* begin *

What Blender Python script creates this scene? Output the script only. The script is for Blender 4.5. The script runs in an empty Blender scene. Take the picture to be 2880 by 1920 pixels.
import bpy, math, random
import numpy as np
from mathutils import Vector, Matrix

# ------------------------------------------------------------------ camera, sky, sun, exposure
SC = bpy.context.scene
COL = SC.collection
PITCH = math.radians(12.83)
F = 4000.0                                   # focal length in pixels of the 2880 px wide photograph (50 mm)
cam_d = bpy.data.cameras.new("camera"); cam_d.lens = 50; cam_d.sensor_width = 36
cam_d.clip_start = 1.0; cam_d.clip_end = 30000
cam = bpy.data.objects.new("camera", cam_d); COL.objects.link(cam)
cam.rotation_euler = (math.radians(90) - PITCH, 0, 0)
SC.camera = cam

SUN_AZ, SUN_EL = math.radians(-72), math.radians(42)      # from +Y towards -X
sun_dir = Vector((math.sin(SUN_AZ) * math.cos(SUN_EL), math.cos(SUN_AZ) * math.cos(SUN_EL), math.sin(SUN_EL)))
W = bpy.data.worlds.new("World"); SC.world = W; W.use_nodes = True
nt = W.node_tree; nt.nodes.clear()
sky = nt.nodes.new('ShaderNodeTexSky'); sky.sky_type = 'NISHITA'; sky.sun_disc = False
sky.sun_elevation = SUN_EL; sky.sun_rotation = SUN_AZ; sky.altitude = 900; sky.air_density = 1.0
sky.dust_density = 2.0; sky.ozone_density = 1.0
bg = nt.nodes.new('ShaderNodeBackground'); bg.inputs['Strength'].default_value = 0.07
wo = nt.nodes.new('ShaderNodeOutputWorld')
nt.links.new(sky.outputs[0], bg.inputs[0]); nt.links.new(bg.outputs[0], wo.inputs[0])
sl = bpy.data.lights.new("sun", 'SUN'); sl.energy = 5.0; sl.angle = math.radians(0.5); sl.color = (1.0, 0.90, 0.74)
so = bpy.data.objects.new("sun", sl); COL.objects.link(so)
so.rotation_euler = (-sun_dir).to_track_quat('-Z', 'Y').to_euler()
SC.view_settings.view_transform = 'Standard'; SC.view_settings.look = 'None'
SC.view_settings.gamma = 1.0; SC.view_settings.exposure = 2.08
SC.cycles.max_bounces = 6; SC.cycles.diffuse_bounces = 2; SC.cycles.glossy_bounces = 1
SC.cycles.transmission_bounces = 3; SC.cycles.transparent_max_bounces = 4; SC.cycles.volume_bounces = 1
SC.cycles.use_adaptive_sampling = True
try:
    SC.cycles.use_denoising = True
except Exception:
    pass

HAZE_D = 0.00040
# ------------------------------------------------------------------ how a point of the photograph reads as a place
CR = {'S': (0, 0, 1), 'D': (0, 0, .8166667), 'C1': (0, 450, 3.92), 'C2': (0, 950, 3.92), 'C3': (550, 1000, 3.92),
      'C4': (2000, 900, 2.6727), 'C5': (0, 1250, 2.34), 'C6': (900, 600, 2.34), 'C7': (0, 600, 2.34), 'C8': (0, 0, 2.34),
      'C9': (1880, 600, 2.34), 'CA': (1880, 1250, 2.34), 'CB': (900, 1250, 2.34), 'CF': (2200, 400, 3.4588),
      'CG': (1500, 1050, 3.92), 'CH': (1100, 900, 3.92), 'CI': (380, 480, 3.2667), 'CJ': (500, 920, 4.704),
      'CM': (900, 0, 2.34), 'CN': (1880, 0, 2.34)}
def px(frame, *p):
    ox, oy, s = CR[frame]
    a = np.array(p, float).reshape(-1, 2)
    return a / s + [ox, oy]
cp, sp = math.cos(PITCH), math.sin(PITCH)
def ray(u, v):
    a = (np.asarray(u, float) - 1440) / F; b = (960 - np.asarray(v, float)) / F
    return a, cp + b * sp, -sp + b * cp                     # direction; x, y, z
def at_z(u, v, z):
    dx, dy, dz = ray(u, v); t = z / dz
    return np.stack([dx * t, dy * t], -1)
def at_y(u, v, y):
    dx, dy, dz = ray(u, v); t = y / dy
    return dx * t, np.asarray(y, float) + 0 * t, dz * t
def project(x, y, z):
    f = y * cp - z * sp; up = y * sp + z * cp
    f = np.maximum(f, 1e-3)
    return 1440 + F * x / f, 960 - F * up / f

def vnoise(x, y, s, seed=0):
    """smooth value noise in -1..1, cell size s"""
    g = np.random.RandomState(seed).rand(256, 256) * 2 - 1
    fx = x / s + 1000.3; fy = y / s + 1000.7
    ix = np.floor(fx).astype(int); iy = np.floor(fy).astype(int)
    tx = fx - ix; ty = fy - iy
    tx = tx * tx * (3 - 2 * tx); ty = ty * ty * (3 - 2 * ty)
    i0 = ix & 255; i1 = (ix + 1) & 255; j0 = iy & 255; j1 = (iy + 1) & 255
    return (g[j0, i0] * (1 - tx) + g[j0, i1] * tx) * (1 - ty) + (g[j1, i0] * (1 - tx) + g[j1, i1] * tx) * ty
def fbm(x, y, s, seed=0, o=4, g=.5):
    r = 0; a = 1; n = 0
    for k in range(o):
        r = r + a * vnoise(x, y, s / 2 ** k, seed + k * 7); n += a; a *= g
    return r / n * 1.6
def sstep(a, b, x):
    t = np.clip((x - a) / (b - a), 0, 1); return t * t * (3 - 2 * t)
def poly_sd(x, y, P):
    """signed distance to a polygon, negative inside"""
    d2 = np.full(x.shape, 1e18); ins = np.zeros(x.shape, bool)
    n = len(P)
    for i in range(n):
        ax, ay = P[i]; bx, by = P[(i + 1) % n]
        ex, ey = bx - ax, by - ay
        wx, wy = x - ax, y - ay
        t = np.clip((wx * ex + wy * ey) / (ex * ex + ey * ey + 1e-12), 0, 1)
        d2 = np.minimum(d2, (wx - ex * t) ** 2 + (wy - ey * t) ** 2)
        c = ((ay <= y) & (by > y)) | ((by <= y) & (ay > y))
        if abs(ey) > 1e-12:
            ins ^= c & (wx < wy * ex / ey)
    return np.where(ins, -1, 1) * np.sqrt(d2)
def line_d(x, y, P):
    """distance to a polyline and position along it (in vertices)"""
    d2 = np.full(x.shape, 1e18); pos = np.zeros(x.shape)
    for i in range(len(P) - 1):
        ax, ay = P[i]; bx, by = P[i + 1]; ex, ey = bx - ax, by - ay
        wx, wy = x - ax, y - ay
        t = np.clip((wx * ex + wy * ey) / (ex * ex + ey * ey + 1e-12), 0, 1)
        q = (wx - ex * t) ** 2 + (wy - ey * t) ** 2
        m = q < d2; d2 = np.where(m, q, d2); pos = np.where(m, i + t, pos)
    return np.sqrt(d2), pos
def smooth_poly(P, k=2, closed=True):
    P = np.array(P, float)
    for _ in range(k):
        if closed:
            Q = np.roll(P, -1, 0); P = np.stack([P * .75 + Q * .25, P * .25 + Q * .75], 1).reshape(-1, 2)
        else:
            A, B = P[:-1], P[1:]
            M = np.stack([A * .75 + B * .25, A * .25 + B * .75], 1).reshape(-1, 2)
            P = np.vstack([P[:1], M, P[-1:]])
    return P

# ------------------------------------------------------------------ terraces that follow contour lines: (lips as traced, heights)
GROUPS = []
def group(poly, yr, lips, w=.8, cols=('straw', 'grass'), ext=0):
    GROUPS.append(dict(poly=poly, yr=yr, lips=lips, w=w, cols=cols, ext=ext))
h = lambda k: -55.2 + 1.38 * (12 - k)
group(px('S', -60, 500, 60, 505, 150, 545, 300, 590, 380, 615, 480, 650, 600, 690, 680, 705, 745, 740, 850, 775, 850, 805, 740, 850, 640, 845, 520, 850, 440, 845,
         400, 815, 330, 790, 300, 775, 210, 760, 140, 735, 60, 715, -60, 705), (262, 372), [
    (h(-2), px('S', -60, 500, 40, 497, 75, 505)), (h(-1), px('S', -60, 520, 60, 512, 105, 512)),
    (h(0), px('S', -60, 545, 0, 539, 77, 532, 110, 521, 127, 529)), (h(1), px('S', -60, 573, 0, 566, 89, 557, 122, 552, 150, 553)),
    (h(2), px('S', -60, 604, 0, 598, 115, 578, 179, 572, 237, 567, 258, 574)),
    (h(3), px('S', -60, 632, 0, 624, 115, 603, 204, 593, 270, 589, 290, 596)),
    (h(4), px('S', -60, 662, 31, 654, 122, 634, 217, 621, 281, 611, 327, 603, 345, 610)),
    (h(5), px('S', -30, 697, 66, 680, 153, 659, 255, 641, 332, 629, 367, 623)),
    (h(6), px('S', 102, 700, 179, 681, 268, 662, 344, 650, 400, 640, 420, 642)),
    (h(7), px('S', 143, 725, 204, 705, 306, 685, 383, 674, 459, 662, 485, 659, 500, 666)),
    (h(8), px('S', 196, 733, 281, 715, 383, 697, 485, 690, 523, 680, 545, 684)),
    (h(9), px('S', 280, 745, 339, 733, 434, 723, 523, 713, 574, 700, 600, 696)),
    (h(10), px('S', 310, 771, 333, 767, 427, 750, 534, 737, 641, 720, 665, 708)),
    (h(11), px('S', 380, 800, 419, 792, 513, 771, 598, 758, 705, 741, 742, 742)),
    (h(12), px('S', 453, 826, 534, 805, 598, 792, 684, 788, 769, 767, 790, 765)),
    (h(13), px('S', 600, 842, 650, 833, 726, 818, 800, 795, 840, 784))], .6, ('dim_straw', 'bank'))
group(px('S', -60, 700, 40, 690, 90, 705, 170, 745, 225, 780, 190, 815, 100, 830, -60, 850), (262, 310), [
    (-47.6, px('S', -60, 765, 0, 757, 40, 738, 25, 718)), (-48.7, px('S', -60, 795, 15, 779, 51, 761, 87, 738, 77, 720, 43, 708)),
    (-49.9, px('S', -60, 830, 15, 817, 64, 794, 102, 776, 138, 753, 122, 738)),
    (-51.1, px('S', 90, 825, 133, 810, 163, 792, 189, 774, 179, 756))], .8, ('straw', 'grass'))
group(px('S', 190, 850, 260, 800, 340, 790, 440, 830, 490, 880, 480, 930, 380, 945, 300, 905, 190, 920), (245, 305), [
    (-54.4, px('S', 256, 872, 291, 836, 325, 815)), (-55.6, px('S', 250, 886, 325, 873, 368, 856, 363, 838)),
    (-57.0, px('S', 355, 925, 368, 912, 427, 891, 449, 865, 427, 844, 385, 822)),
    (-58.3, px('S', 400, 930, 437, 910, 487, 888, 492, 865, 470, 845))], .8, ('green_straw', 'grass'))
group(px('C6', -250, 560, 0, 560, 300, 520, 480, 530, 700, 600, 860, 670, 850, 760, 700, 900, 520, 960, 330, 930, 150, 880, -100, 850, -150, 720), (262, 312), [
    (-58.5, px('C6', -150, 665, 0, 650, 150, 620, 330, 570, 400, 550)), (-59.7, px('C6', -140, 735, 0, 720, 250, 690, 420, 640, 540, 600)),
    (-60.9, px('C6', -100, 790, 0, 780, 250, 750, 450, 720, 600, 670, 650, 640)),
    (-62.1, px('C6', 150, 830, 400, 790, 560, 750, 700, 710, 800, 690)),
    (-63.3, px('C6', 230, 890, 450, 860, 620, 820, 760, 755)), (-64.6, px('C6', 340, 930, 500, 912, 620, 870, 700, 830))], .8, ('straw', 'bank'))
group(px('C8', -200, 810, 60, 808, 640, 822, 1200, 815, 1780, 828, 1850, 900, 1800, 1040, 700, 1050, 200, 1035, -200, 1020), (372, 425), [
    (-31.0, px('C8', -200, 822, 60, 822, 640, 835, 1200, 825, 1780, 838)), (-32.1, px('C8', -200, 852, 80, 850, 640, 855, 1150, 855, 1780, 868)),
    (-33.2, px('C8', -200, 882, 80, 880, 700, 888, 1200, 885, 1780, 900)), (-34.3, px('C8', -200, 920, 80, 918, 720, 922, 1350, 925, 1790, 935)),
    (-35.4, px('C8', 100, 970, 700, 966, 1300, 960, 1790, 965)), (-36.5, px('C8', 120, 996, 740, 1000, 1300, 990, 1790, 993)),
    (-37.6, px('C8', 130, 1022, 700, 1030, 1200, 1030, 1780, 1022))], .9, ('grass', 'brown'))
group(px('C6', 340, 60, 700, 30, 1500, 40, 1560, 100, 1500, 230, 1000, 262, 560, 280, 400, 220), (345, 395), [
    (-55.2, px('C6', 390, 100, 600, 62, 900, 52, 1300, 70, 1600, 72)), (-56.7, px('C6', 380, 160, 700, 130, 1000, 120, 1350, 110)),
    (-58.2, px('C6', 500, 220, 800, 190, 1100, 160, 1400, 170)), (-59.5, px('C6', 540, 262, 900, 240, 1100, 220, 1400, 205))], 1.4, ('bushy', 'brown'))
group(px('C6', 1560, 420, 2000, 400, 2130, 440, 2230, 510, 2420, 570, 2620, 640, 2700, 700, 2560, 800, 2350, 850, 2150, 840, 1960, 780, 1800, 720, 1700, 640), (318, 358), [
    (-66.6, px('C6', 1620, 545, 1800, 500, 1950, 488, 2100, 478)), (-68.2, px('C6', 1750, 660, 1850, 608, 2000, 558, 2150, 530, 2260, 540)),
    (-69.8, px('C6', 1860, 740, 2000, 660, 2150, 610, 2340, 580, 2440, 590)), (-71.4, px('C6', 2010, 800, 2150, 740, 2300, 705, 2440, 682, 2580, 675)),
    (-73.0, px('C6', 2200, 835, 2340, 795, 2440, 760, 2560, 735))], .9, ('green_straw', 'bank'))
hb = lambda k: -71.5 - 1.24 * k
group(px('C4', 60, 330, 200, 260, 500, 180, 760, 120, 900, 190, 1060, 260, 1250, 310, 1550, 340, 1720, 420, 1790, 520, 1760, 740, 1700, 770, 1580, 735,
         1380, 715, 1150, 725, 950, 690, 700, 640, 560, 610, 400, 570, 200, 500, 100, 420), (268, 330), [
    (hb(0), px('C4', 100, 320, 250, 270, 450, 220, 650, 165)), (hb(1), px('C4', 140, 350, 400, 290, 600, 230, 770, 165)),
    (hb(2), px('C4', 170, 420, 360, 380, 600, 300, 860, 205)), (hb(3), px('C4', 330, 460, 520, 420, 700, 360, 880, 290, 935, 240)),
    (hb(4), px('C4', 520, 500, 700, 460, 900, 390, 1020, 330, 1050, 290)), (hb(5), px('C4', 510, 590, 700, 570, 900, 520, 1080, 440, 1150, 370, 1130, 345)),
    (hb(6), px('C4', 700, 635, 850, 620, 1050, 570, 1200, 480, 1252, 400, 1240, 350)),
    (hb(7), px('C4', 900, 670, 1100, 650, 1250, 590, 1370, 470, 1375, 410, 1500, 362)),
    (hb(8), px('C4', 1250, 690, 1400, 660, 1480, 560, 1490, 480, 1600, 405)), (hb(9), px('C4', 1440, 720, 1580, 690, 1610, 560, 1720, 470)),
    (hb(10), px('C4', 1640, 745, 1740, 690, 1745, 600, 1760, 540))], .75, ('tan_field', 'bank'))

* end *

* REQUIREMENTS
Repeat exactly, please, each line from the beginning of the data through the line with "from mathutils import Vector, Matrix" in it, and only those lines.

* THE OUTPUT
What Blender Python script creates this scene? Output the script only. The script is for Blender 4.5. The script runs in an empty Blender scene. Take the picture to be 2880 by 1920 pixels.
import bpy, math, random
import numpy as np
from mathutils import Vector, Matrix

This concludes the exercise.